■ Task requirements: Transcribe the listing below from its opening line up to and including the line that contains "pale plastic bag"; reproduce nothing else.

■ Recorded data:
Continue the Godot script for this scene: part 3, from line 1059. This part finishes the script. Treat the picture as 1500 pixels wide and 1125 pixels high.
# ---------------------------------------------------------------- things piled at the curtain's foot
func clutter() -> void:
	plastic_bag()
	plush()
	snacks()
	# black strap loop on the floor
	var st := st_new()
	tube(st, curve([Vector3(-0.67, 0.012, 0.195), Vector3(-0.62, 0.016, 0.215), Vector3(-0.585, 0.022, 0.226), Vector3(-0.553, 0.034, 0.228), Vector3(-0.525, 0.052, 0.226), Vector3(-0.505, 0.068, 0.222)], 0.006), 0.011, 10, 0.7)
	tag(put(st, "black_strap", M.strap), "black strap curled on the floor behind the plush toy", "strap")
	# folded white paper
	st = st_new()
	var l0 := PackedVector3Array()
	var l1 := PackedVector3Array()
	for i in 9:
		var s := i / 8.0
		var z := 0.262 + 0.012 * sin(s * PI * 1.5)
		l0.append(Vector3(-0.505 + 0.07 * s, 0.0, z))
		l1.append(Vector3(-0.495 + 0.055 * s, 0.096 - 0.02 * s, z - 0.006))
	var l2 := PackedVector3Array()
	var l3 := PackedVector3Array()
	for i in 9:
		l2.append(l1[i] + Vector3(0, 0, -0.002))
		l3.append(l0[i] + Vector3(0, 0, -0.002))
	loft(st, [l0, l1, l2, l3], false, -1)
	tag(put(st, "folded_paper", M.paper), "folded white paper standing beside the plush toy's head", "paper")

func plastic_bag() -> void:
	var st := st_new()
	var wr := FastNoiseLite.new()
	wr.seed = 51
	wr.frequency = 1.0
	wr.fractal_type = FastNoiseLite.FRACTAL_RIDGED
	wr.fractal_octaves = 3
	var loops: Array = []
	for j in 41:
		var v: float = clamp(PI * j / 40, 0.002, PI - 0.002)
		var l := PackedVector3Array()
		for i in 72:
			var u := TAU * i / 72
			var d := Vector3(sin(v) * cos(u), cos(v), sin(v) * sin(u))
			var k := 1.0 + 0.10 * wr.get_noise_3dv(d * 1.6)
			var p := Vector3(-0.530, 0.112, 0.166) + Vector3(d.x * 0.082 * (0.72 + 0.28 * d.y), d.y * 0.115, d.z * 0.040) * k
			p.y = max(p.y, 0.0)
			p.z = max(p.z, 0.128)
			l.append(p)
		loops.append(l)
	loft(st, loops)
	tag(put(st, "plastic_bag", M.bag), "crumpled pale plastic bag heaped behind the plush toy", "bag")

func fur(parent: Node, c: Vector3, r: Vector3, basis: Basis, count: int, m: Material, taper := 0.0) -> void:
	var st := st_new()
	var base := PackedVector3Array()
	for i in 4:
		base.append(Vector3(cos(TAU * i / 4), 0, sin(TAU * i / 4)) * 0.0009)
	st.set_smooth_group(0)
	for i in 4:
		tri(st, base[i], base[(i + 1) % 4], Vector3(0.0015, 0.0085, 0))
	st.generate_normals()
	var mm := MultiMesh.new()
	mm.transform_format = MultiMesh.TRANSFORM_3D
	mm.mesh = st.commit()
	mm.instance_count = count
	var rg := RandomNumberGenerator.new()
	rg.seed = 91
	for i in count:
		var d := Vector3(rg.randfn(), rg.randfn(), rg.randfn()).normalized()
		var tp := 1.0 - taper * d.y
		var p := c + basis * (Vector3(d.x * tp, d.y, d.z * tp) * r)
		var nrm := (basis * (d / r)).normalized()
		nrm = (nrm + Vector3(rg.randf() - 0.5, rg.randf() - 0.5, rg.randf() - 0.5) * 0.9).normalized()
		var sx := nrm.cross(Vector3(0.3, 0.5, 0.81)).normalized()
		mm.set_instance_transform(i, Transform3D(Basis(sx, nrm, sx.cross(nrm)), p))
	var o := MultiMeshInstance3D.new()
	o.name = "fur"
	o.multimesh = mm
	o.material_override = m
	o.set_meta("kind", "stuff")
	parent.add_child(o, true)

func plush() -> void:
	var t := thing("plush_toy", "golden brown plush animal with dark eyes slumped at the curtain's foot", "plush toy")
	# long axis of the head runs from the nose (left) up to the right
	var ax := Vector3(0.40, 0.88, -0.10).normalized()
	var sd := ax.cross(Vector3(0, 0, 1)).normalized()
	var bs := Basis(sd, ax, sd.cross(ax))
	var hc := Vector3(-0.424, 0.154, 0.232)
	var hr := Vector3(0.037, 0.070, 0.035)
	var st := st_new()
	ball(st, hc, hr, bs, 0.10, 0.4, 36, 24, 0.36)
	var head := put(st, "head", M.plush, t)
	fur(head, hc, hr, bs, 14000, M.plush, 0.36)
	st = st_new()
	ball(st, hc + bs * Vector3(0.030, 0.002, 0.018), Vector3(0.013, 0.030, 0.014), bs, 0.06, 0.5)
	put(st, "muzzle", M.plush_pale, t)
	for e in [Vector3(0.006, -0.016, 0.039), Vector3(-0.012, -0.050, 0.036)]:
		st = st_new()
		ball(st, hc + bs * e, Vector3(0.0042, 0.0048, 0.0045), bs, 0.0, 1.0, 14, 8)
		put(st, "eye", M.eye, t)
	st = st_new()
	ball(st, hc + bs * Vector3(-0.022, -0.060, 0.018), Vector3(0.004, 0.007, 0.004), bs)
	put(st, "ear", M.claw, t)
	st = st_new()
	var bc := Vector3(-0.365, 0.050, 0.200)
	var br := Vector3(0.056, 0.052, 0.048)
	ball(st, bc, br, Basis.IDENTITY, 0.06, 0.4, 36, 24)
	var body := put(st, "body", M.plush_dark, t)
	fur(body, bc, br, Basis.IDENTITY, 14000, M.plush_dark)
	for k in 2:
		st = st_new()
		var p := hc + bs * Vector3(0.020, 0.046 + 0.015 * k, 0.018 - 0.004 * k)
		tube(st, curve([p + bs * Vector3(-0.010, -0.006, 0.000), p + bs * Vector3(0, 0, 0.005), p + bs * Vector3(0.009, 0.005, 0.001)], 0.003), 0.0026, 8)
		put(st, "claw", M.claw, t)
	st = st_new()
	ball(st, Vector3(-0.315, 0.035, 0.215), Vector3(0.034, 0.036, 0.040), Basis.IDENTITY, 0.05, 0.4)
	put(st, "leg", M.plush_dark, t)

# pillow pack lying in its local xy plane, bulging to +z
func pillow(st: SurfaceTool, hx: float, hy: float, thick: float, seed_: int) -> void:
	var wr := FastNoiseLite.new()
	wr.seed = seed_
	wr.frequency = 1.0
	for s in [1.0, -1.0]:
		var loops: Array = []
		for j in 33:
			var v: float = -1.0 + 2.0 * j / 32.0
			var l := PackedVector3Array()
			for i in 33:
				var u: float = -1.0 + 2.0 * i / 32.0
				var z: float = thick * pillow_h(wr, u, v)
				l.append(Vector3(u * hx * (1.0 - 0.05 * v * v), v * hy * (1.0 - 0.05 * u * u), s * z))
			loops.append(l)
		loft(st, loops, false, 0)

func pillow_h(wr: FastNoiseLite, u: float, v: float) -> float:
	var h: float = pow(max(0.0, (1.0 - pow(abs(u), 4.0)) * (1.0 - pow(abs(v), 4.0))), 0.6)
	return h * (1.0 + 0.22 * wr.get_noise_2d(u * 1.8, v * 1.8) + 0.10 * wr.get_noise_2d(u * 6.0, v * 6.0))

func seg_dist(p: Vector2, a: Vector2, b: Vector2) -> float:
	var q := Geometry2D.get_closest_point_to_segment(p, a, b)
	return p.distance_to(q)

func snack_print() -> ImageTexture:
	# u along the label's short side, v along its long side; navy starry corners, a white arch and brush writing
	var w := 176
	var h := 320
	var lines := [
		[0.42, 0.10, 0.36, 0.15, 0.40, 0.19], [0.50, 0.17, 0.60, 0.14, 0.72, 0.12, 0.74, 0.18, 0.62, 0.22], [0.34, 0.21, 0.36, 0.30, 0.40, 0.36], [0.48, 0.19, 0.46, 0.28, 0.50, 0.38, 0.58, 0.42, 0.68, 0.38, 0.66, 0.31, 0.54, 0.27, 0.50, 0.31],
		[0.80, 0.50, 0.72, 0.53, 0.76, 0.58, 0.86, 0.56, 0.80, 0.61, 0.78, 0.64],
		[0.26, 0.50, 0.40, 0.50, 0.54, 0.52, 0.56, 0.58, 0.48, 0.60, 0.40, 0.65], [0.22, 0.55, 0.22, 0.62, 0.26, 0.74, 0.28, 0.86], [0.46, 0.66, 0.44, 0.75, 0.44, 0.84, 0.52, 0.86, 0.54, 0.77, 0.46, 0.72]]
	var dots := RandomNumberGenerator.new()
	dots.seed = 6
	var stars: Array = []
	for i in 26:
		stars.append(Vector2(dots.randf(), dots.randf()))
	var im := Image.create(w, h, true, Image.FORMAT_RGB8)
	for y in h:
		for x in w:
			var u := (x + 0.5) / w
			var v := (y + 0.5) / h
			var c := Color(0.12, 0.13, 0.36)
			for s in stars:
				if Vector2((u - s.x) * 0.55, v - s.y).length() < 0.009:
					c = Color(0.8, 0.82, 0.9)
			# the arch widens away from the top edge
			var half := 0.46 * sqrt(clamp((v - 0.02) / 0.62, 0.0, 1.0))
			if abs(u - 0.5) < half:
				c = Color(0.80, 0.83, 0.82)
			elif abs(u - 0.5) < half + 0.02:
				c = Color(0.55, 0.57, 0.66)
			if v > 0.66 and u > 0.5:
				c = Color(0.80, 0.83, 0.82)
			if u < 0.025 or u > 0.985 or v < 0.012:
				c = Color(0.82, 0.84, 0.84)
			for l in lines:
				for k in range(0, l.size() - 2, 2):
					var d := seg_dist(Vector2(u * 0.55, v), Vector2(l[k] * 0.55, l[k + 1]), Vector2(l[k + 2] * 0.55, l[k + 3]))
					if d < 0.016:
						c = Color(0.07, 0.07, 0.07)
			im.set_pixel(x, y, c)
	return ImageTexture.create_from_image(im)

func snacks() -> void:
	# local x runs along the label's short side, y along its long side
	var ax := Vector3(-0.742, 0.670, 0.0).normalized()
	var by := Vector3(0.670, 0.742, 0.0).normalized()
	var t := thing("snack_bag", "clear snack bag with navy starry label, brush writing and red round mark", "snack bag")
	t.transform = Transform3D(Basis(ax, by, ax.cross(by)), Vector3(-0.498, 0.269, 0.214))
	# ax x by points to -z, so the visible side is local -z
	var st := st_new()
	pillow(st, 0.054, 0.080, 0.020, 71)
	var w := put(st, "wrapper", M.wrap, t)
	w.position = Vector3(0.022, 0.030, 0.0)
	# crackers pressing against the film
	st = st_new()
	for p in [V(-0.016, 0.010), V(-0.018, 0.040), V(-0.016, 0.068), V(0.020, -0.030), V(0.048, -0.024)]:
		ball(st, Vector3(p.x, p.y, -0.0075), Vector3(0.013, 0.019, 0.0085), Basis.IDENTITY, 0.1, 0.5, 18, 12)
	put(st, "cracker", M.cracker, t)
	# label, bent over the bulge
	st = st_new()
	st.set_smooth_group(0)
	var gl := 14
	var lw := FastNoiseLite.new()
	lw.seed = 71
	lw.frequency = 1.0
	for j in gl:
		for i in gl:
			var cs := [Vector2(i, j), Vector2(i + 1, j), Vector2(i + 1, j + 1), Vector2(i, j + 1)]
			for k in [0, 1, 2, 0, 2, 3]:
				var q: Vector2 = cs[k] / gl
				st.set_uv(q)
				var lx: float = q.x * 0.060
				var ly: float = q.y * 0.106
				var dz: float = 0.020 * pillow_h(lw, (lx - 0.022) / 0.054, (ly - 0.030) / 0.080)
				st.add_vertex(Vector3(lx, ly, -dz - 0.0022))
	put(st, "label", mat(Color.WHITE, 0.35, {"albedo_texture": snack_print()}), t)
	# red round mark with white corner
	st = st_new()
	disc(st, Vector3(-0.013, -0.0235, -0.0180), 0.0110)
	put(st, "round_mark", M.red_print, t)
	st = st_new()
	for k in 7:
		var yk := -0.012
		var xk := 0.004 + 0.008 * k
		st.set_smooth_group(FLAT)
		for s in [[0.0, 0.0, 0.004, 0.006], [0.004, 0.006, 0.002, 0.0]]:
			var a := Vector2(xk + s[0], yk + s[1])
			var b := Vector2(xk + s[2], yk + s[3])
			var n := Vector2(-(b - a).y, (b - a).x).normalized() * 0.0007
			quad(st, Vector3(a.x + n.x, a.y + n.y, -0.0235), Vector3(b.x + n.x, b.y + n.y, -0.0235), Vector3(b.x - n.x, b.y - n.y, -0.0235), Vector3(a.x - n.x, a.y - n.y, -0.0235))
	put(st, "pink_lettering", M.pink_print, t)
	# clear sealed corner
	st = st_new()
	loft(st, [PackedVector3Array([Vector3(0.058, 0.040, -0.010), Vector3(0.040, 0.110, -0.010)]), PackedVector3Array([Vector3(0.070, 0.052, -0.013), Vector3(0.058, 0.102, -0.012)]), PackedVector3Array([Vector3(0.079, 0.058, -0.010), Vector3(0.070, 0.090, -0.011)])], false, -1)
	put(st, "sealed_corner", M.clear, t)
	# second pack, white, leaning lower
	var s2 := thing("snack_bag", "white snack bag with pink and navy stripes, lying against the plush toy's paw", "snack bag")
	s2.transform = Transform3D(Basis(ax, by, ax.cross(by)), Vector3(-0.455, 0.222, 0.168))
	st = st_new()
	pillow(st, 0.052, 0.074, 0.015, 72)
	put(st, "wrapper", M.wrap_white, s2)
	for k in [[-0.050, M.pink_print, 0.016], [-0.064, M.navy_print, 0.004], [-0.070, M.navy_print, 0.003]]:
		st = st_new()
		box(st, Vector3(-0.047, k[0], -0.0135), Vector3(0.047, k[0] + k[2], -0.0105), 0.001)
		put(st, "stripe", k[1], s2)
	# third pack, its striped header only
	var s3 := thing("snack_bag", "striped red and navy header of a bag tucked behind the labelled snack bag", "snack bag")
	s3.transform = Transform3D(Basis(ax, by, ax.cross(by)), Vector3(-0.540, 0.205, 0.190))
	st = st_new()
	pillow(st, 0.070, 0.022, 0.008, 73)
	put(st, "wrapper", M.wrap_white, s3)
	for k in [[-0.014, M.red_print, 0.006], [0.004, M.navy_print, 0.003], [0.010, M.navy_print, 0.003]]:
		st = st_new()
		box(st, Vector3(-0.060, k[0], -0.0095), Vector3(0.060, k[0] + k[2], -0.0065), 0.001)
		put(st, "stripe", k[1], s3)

■ Written response:
Continue the Godot script for this scene: part 3, from line 1059. This part finishes the script. Treat the picture as 1500 pixels wide and 1125 pixels high.
# ---------------------------------------------------------------- things piled at the curtain's foot
func clutter() -> void:
	plastic_bag()
	plush()
	snacks()
	# black strap loop on the floor
	var st := st_new()
	tube(st, curve([Vector3(-0.67, 0.012, 0.195), Vector3(-0.62, 0.016, 0.215), Vector3(-0.585, 0.022, 0.226), Vector3(-0.553, 0.034, 0.228), Vector3(-0.525, 0.052, 0.226), Vector3(-0.505, 0.068, 0.222)], 0.006), 0.011, 10, 0.7)
	tag(put(st, "black_strap", M.strap), "black strap curled on the floor behind the plush toy", "strap")
	# folded white paper
	st = st_new()
	var l0 := PackedVector3Array()
	var l1 := PackedVector3Array()
	for i in 9:
		var s := i / 8.0
		var z := 0.262 + 0.012 * sin(s * PI * 1.5)
		l0.append(Vector3(-0.505 + 0.07 * s, 0.0, z))
		l1.append(Vector3(-0.495 + 0.055 * s, 0.096 - 0.02 * s, z - 0.006))
	var l2 := PackedVector3Array()
	var l3 := PackedVector3Array()
	for i in 9:
		l2.append(l1[i] + Vector3(0, 0, -0.002))
		l3.append(l0[i] + Vector3(0, 0, -0.002))
	loft(st, [l0, l1, l2, l3], false, -1)
	tag(put(st, "folded_paper", M.paper), "folded white paper standing beside the plush toy's head", "paper")

func plastic_bag() -> void:
	var st := st_new()
	var wr := FastNoiseLite.new()
	wr.seed = 51
	wr.frequency = 1.0
	wr.fractal_type = FastNoiseLite.FRACTAL_RIDGED
	wr.fractal_octaves = 3
	var loops: Array = []
	for j in 41:
		var v: float = clamp(PI * j / 40, 0.002, PI - 0.002)
		var l := PackedVector3Array()
		for i in 72:
			var u := TAU * i / 72
			var d := Vector3(sin(v) * cos(u), cos(v), sin(v) * sin(u))
			var k := 1.0 + 0.10 * wr.get_noise_3dv(d * 1.6)
			var p := Vector3(-0.530, 0.112, 0.166) + Vector3(d.x * 0.082 * (0.72 + 0.28 * d.y), d.y * 0.115, d.z * 0.040) * k
			p.y = max(p.y, 0.0)
			p.z = max(p.z, 0.128)
			l.append(p)
		loops.append(l)
	loft(st, loops)
	tag(put(st, "plastic_bag", M.bag), "crumpled pale plastic bag heaped behind the plush toy", "bag")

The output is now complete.